Tale Of Two Markets: Making Post-Adelphia L.A., Dallas Work

When Time Warner Cable and Comcast completed their deal to divvy up the former Adelphia Communications systems, Time Warner was anxious to consolidate the Los Angeles and Dallas markets under its management.

The operator’s executives quickly learned the true meaning of the axiom, “Be careful what you wish for.”

In Los Angeles, the company tried to consolidate too fast, generating angry consumer calls it was not staffed to handle. In Dallas, executives found that the plant was not in as good shape as anticipated, meaning an upgrade to deliver more and better products would take much longer than planned.

In both markets, disruptions caused by changing channel lineups, long on-hold times and loss of long-time e-mail addresses prompted customers to jump ship.

In its third quarter financial filings for 2006, the year Time Warner officially took over operation of Adelphia and swapped Comcast systems, the MSO reported 83,000 subscriber losses, 66,000 of which were in Los Angeles and Dallas.

But the company says the systems are turning around. In an August conference call with analysts, executives said despite a slight basic-subscriber loss companywide, Los Angeles improved year-over-year and Dallas had its best voice, video and data customer growth since the close of the Adelphia and Comcast transactions in July 2006.

Last December and January, workers in Los Angeles were beginning to see forward momentum again, due in part to the launch of digital phone service throughout the region along with simplified bundles and pricing, said Barry Rosenblum, who was dispatched to Los Angeles in early 2007 to resolve the consolidation problems and put out the public-relations fires. He’s now the executive vice president of the equally challenging Texas region, including Dallas and its suburbs.
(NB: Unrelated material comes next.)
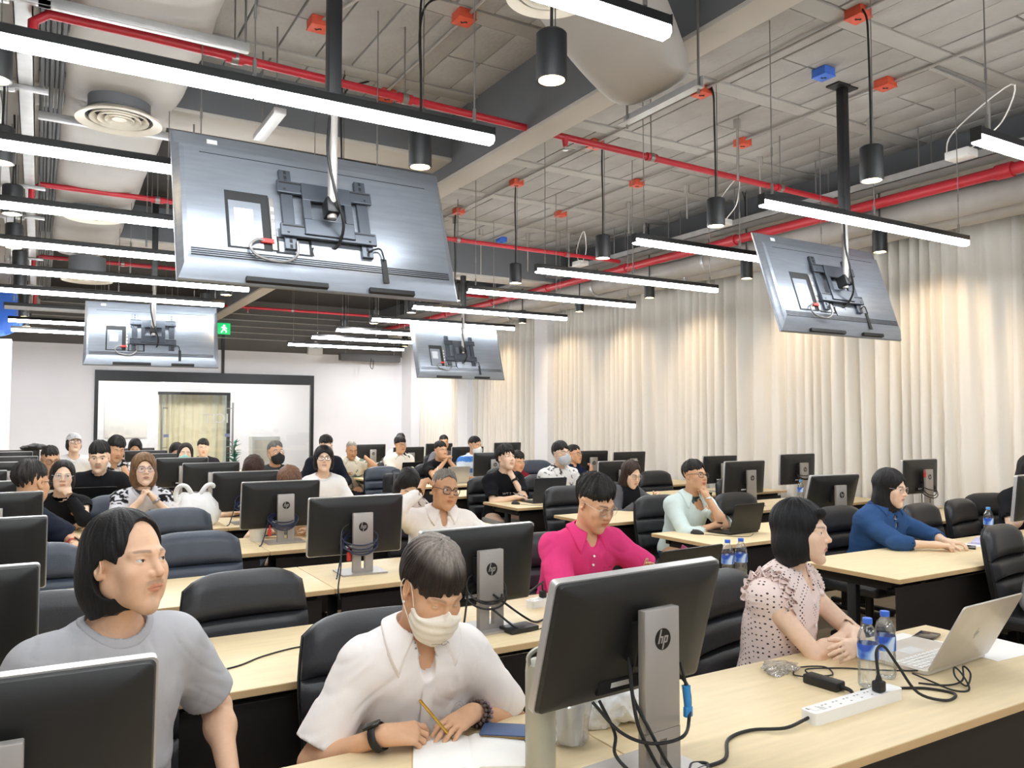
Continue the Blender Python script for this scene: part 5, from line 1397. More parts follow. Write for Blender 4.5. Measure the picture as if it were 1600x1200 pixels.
# ================================================================ THE PEOPLE
PEOPLE_T=__import__("time").time()
def P1():
    long_ = [ell((0, .062, -.055), (.072, .052, .075)), ell((.0, .05, -.02), (.084, .06, .08))]
    ho = dict(hair_t=.011, len=-.115, wide=-.002, fcz=.0, fcx=.068, fch=.122, fcy=.092, part=.004, ears=1, long=long_, clump=4., rough=.55, lean=-.2, hc='0b0a0b', hc2='1d1b1c', low=.2)
    person('man in a grey crew neck t-shirt with chin length black hair, looking right', (.195, 2.2, 1.262), 18, lean=.10, hd=(20, -6, 3), skin='a',
           face=dict(stache=.4, goatee=.2, brow_w=.55, open=.0042, stubble=.04, jaw=.98), hair=('long', ho), gaze=(.25, -1, .22), q=1.,
           shirt=dict(col='b4b4b8', neck='crew', sleeve='short', fit=.016, nr=.070, slen=.78, sw=.066, folds=.0045), arms={1: dict(w=(.25, -.17, .67), pole=(.5, .6, -.2)), -1: dict(w=(-.22, -.2, .68), pole=(-.5, .6, -.2))}, legc='2a2c33', seed=3)
P1()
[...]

“I promised to shave my head when we posted a month with growth [in Los Angeles]. At the end, they started chasing me around with clippers,” joked Rosenblum, who moved to Dallas last March. “Out of the box, digital phone growth was better than anywhere in the country.”

But that was only after some hard work.

CITY OF TANGLES

When Rosenblum arrived as the top guy in Los Angeles, the system was being pilloried in the press and by city officials for trying to do too much, too fast. His first order of business was to meet with employees to see if operations were better or worse than the press coverage. “What people were saying was very accurate,” he said.
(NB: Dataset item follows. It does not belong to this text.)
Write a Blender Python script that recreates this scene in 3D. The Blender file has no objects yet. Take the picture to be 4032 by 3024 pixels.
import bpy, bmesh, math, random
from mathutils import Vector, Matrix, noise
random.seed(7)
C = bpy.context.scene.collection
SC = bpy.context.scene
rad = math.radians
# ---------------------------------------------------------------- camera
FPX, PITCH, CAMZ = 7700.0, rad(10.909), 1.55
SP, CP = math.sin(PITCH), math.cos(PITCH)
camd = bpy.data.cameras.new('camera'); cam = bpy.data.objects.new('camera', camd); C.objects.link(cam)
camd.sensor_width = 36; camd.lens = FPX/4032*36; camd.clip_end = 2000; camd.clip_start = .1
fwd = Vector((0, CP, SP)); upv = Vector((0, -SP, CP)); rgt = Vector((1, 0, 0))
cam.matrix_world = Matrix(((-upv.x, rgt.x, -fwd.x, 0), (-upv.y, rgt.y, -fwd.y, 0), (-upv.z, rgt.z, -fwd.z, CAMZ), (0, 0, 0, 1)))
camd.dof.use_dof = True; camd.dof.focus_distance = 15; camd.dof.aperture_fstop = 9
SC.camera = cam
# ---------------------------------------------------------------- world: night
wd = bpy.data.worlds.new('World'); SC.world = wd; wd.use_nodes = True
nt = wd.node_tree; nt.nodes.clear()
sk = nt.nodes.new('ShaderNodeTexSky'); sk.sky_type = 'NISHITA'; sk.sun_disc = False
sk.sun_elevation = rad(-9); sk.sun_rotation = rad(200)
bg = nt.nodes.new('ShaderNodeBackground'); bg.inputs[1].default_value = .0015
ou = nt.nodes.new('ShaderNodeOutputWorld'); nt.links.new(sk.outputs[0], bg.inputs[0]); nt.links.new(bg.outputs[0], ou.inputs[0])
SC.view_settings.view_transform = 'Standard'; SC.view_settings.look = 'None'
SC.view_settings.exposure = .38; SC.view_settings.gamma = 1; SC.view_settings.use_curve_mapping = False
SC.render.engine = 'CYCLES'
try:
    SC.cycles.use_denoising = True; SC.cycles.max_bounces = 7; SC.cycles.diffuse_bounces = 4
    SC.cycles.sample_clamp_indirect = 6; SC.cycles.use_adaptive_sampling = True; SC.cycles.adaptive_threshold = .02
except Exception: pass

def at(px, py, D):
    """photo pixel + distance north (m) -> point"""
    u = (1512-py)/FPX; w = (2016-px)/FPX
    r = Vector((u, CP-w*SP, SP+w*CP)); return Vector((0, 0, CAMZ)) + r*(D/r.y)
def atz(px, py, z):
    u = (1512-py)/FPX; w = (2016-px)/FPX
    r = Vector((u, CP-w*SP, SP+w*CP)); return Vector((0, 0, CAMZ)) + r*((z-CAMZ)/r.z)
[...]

One example of the problems: Video on demand service was delivered on three platforms, so when consumers called with problems, the customer service representative might be someone inherited from Adelphia, using a Comcast legacy billing system, untrained in Time Warner business rules.

Rosenblum stopped most consolidation activities. The executive said that when “things are heading south,” managers try to step up activities in their own departments to compensate and chaos ensues.

The high-speed data migration (the source of the loudest consumer howls, due to long outages) was completed and service stabilized. Back-office systems were torn up and executives started from scratch, he said. More service personnel were hired, training was stepped up and plans were put in place to upgrade the entire plant. The upgrade will be completed by the first quarter 2009, according to Stephen Pagano, executive vice president for the west region.

Though the technical issues have mostly been resolved, Los Angeles has been and remains a difficult area. It is also Time Warner Cable’s largest single market with 1.7 million customers.

Pagano describes it as a “red-headed step-child” that for years was fractured into multiple franchises held by multiple owners. Individual marketing efforts were drowned out by market-wide broadcast campaigns by competitors. Now, Verizon Communications is making a big push into the city with its FiOS TV service.

Time Warner is pushing back with strategies such as a discounted triple-play bundle and targeting the city’s substantial Hispanic population with specialized products. An international calling plan offers 1,000 minutes of calls monthly for $19.95 on top of digital phone service. The system has also launched a Spanish-language programming package, El Paquetazo, with 152 channels in English and Spanish for $34.95 as a stand-alone purchase.

BIG D, BIG CHALLENGE

In Dallas, TWC faced major technical hurdles — the company quickly resolved to replace 6,000 miles of dual plant — as well as a tough competitive market.

Verizon’s FiOS and AT&T’s U-verse have rolled out video service there. In fact, the telcos overbuilt each other, competing for 60,000 homes in one area, said Rob Moel, division president for the North Texas region, covering 479,000 TWC subscribers in Dallas and its suburbs.

“It’s one of the more interesting places I’ve ever worked,” Moel said.

Time Warner made no friends when it came into the market Aug. 1, 2006. Within 30 days, the operator had winnowed 38 regional channel lineups down to eight. (Local public access commitments prevented the creation of a single lineup).

Then came the transition for high-speed data customers from their familiar Comcast.net addresses to Road Runner addresses.

Moel said that task was the toughest, as Time Warner had to work with many partners, including Comcast and AT&T.

“It did not go as easily as I would have liked,” he said.

The company also had to transition circuit-switched phone customers to voice-over-Internet protocol services.

“We were very focused on creating as little customer impact as possible. We spent a lot of time talking to employees, elected officials and the public,” Moel said, adding that he and the public relations staff met with local newspapers to explain what was happening and what products would be the end result of the temporary disruption.

The rebuild took 18 months and now the plant is 860 MHz, an improvement from 750 MHz.

But the disruptions were worth it: the Dallas system now has capacity to deliver more HD channels than some of its competitors. High-speed data is available at speeds of up to 10 Megabits per second. That “turbo” speed is popular; Moel said the Dallas region has one of the highest percentages of turbo subscribers within Time Warner.

“People have a need for speed,” he quipped.